After Intermission, the film builds up to a showdown between Hanu Man and “Mega Man,” the supervillain alter-ego of Michael (played by Vinay Rai), a shadowy multimillionaire who comes to the village promising philanthropy with the real motive of stealing Hanu Man’s jewel/powers. Michael is a legitimately engrossing character at his core. The movie opens with a glimpse of his childhood, where he perversely murders his own parents by setting a housefire so he can be more like the superheroes he idolizes, Spider-Man and Batman, whose parents are dead. His desperation to be the ultimate superhero continues well into adulthood. It’s engaging to watch Hanu Man develop more of an edge with Michael’s character. But ultimately, he too descends into hammy antics and action, including a pretty laughable climactic fight, which is needlessly silly both from a story perspective and a VFX perspective.

Much of the film’s superhero mythology is rooted in Hindu beliefs surrounding the deities Hanuman and Rama, both of whom are visualized at various points. In this respect, Hanu Man will naturally resonate far more for the Indian audience than it will for international audiences. For those who are not well-versed in Hindu iconography, the full significance of Hanumanthu’s powers and the gods who bestow them upon him will likely be lost. While this is certainly not a fault of the film itself, it’s worth noting that the stakes of Hanu Man’s heroism – particularly during the deity-involved climax and sequel tease – will be greatly muted for oblivious Westerners watching the movie.

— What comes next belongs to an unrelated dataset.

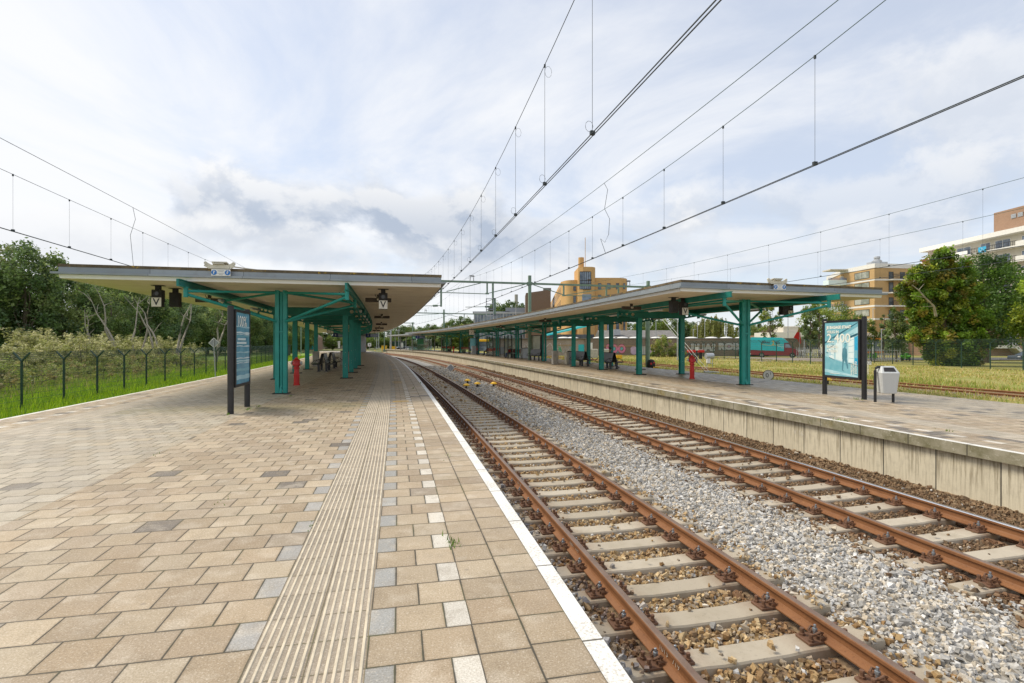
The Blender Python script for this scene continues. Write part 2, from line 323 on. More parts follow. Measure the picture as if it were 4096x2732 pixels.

While Hanu Man certainly has its moments, the essence of the film – a lovable loser becoming a superhero and kicking ass against cartoonish opponents – ultimately isn’t fresh or compelling enough for its core appeal to extend beyond families with children in the perfect age pocket for entry-level superhero stories. The screenplay is credited to “Scriptsville,” a Hyderabad-based writing collective co-founded by director Prasanth Varma, and one definitely senses that it was drafted by a committee. With the exception of certain evocative moments involving Michael and some winning comedy with Kaasi, the script feels creatively pretty inert, making its most juvenile moments that much more eyeroll-inducing for the non-family audience. Which is not to say that Hanu Man is joyless for adults – far from it – but rather, that it will likely only fully deliver for you if you can count your age using two hands.